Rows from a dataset

________

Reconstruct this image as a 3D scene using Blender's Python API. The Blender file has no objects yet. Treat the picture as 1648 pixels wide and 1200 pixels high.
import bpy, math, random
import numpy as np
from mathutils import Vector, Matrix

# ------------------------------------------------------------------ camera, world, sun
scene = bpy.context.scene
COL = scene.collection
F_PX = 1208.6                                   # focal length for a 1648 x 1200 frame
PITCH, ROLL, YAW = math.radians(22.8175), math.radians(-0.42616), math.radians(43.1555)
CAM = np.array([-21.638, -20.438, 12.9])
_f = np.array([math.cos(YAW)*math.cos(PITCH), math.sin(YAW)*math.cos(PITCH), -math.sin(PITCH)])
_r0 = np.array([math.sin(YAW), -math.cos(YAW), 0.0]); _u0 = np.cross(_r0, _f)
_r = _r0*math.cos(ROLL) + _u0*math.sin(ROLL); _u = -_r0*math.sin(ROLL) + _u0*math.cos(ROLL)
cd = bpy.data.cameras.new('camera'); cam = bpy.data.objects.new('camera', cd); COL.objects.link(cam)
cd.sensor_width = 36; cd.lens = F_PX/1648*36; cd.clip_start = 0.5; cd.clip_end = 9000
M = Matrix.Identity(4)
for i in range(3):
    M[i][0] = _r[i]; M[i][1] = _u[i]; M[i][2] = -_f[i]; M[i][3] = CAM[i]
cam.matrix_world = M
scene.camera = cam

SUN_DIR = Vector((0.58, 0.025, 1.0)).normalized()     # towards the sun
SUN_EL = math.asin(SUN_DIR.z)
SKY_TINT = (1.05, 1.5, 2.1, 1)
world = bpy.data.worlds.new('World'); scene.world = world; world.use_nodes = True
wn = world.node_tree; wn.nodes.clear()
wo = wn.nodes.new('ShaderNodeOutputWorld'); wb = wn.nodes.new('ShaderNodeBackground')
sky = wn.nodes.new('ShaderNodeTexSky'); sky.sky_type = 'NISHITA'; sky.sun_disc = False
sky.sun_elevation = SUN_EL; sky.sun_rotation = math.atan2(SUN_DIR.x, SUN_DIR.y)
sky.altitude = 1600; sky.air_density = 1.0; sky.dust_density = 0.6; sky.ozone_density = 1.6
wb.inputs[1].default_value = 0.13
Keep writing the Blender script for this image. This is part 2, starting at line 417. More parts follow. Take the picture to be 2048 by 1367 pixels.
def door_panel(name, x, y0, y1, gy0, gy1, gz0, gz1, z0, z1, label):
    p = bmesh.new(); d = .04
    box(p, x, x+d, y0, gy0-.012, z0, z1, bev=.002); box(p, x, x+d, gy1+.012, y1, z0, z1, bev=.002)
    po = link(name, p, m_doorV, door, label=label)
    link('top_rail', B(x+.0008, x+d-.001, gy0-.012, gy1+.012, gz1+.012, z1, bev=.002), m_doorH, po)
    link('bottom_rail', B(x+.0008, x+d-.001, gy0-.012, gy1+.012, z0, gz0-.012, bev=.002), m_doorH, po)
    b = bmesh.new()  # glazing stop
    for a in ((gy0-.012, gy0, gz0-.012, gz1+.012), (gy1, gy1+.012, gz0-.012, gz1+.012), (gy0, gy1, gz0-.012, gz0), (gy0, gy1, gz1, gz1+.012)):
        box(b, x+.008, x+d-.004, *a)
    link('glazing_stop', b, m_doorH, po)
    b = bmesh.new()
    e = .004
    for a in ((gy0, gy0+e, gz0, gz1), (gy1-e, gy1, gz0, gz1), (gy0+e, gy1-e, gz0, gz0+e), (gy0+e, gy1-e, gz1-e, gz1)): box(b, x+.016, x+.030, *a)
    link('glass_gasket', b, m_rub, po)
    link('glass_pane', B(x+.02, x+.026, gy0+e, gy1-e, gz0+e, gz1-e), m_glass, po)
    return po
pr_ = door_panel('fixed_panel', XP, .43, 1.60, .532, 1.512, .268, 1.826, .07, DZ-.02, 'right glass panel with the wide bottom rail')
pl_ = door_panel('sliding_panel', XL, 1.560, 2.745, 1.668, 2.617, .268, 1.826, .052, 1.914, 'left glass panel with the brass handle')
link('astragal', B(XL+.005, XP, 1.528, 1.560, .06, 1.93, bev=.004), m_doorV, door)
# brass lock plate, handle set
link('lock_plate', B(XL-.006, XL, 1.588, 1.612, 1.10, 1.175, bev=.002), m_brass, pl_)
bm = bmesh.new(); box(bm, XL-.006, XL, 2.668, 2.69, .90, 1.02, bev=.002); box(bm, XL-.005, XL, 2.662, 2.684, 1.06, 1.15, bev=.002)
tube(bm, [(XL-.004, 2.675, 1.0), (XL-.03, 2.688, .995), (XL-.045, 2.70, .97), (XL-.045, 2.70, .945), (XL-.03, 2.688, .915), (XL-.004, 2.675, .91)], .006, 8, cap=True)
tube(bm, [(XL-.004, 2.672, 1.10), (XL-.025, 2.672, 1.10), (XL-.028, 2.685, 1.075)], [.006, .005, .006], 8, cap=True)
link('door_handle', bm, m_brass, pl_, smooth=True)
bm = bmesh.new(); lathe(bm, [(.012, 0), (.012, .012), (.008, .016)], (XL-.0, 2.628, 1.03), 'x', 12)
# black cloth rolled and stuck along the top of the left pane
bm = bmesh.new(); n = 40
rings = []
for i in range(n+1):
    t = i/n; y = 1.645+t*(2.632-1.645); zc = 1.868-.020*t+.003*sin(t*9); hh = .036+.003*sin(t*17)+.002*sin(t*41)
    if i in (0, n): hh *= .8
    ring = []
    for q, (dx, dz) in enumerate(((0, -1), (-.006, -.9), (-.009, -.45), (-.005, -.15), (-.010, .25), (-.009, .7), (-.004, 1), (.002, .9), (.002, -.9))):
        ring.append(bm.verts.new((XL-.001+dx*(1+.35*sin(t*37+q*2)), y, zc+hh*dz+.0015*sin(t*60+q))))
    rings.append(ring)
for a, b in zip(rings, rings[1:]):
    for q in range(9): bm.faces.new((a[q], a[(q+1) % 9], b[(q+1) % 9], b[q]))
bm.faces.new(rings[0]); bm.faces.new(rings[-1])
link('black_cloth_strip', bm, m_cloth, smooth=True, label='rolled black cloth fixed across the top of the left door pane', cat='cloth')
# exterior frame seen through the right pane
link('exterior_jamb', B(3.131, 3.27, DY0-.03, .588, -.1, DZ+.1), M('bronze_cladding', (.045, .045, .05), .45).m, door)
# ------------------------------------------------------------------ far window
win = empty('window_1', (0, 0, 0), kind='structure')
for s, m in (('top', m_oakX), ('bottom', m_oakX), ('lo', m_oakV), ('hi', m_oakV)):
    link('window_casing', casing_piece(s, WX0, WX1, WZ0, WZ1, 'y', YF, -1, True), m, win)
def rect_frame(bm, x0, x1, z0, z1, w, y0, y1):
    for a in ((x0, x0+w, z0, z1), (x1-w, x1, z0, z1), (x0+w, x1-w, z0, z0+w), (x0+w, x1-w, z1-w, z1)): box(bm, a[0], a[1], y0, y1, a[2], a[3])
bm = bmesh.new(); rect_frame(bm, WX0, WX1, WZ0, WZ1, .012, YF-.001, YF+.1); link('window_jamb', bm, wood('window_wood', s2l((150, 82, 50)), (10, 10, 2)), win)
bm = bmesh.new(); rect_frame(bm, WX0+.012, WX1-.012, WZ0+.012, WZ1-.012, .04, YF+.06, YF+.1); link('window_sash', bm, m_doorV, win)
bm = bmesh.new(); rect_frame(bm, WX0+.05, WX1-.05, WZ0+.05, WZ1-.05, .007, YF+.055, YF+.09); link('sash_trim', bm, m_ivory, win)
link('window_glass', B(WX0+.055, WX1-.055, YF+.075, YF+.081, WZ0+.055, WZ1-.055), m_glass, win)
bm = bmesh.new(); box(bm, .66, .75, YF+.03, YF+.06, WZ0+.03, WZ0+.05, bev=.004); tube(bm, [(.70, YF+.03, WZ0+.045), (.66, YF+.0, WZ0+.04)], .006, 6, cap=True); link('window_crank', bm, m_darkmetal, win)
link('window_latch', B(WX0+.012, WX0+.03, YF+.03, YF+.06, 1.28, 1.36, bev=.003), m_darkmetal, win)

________

__Work instructions__:
Begin at the first line of the records above and quote every line verbatim through the one that contains "from mathutils import Vector, Matrix".

__In response__:
Reconstruct this image as a 3D scene using Blender's Python API. The Blender file has no objects yet. Treat the picture as 1648 pixels wide and 1200 pixels high.
import bpy, math, random
import numpy as np
from mathutils import Vector, Matrix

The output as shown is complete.